Entrepreneurship or family business…or both?

Recently, I posted a note about an upcoming family business event on the Cornell entrepreneurship listserv. The reply that came back to me within minutes was “Hey Daniel — not sure that this is entrepreneurship really, right?” I paused for a moment, and then replied.

I’d argue that family business and entrepreneurship are inexorably linked. Especially in the case of Chinese family businesses, where 80% of the next generation have no plans to return to the enterprise and instead look to utilize their vast family resources for their own entrepreneurial pursuits.

In the US, entrepreneurship and family business are also closely linked if not joined at the hip. 77% of all new business ventures established in the United States are founded with significant involvement of the family in the business, and another 30% engage family members within the next two years. For any enterprise to survive beyond the current generation, entrepreneurship is a key factor in creating new opportunities within the family (for additional family members) and for sustained business growth to remain viable and competitive.

As one successful business owner shared with me recently, “I never considered myself an entrepreneur in the pure sense of creating a new business, but the family business provided me an existing system to be an entrepreneur within and create something needed and new that has allowed our family business to survive for over 100 years now. I can only hope the next generation is given the same freedom and room to be entrepreneurial.”

In the United States, a recent count found nearly 4000+ courses and programs in entrepreneurship at schools and universities.
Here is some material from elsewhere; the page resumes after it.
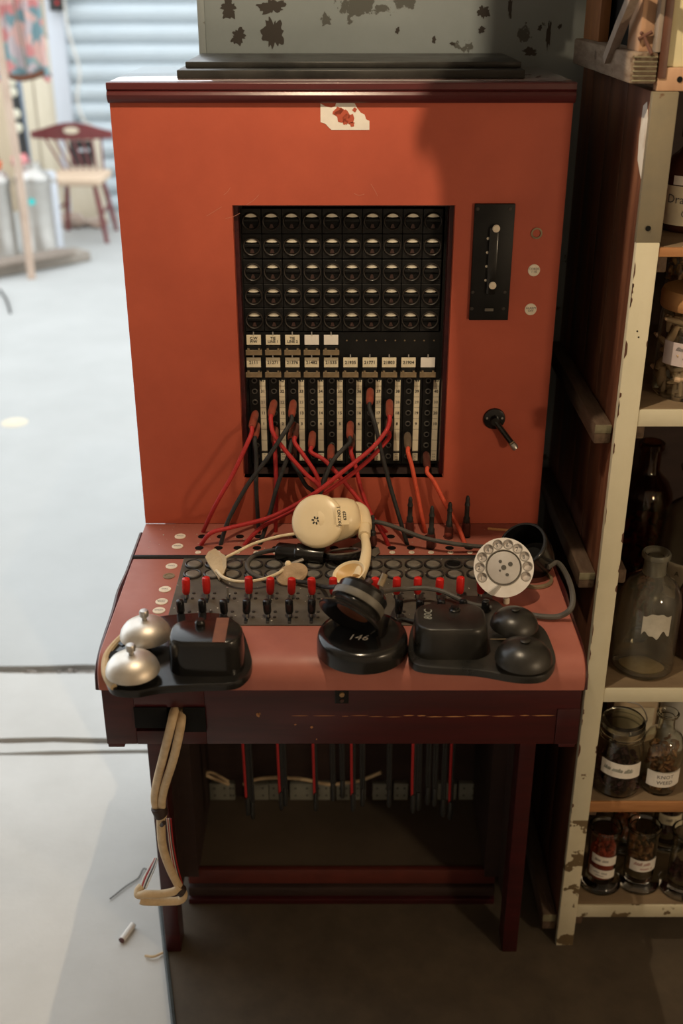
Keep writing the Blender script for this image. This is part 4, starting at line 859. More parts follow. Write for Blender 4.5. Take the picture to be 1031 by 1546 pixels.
g = G().lathe([(0, 0), (.0325, 0), (.0335, .004), (.0330, h*.25), (.0300, h*.62), (.0280, h*.80), (.0235, h*.97), (.015, h*1.06), (0, h*1.08)], 36, Mb); hb = g.build('transmitter_case', 'cream_plastic', HS, 50)
# sticker on the case
ps = on_y(516, 779, YH-.042)-o; nst = (VB*.95+VU*.16+VR*.16).normalized(); Ms = Matrix.Translation(ps) @ frame_from(nst, VU) @ Matrix.Rotation(math.radians(4), 4, 'Z')
sk = G().box(-.0090, .0090, -.0125, .0125, 0, .0006).build('sticker', 'cream_plastic', HS); sk.matrix_local = Ms
for dx, tx in ((-.0035, 'PAT.NO.1'), (.004, '6329')): text(tx, .0064, Matrix.Translation((dx, .0, .0009)) @ Matrix.Rotation(PI/2, 4, 'Z'), sk, weight=.00015)
def od(px, py, hgt): return on_z(px, py, ZD+hgt)-o
G().tube([od(524, 777, .052), od(536, 768, .056), od(546, 773, .054), od(550, 786, .050), od(550.5, 796, .046)], .0105, 14, 6).build('elbow', 'cream_plastic', HS)
G().cyl(od(550.5, 792, .048), od(550, 809, .043), .0088).build('collar', 'cream_plastic', HS)
G().tube([od(550, 807, .043), od(553, 828, .036), od(550, 850, .028), od(541, 872, .016)], lambda t: .0058+.0032*t, 14, 8).build('mouth_tube', 'cream_plastic', HS)
ph = od(530, 868, .018); nh = (VR*-.45+VU*.62+VB*.62).normalized()
Mh = Matrix.Translation(ph) @ frame_from(nh) @ Matrix.Rotation(.6, 4, 'Z') @ Matrix.Diagonal((1.25, .95, 1, 1))
hn = G().lathe([(0, -.010), (.006, -.010), (.012, -.004), (.0195, .006), (.0205, .007), (.0190, .0075), (.0110, -.001), (0, -.005)], 28, Mh).build('mouth_horn', 'cream_plastic', HS, 50)
G().lathe([(.0188, .0070), (.0112, .0), (0, -.0044), (0, -.0048), (.0112, -.0006)], 28, Mh).build('horn_lining', 'cream_inner', hn)
# headband wire with felt pads
G().tube([od(444, 806, .045), od(420, 810, .040), od(385, 820, .030), od(360, 832, .022), od(340, 842, .016)], .0022, 8).build('headband_wire', 'cream_wire', HS)
G().tube([od(327, 861, .012), od(338, 872, .012), od(360, 878, .014), od(390, 876, .016), od(415, 868, .017), od(435, 856, .016)], .0024, 8).build('headband_wire', 'cream_wire', HS)
pA = [od(px, py, hh3) for px, py, hh3 in ((310, 843, .010), (315, 835, .016), (325, 830, .018), (334, 837, .020), (342, 842, .022), (342, 858, .016), (338, 868, .008), (331, 876, .004), (326, 868, .006), (317, 856, .008))]
g = G(); m = len(pA); cc = sum(pA, Vector())/m; dv = VB*.5+Vector((0, 0, .8)); vs = [p+dv*.003 for p in pA]+[p-dv*.0015 for p in pA]+[od(335, 846, .016)+dv*.004, cc-dv*.002]
fs = [(k, (k+1) % m, 2*m) for k in range(m)]+[(m+(k+1) % m, m+k, 2*m+1) for k in range(m)]+[(k, m+k, m+(k+1) % m, (k+1) % m) for k in range(m)]
g.add(vs, fs); g.build('folded_pad', 'felt_pale', HS, 20)
pB = od(441, 867, .012); nB = (VU*.55+VB*.80+VR*.10).normalized()
G().lathe([(0, .003), (.018, .003), (.0215, .001), (.0220, -.0015), (.018, -.003), (0, -.003)], 28, Matrix.Translation(pB) @ frame_from(nB) @ Matrix.Rotation(.4, 4, 'Z') @ Matrix.Diagonal((1.08, .75, 1, 1))).build('ear_pad', 'felt', HS)
G().blob(od(435, 852, .020), .005, .005, .0055, 12).build('ball_joint', 'cream_plastic', HS); G().cyl(od(437, 852, .020), od(457, 845, .020), .0024).build('joint_rod', 'steel', HS)
tag(G().tube([on_y(553, 786, -.06), on_y(575, 789, -.075), on_y(600, 797, -.08), on_y(640, 812, -.09), on_y(680, 820, -.10), on_z(712, 824, ZD+.012), on_z(740, 826, ZD+.01)], .0033, 9).build('cord', 'rubber_grey'), 'grey cord running from the cream headset towards the dial', 'cord')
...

By contrast, there are slightly more than 100 in family business, although that number is growing. It’s alarming that the message that leaves one with it that starting a business is sexy, but sustaining a business is not so sexy.

Family business, which is a broad term that generally includes business, family enterprise, family wealth and even entrepreneurship, aims to understand many of the human elements associated when family and business overlap, regardless of whether that business is a one-person start up, or a multi-national juggernaut. Entrepreneurs can learn from family-owned businesses as much as families should always be reminded to remain entrepreneurial. While not all entrepreneurs may involve family, and many family businesses fail to be entrepreneurial, they are also not mutually exclusive of one another either.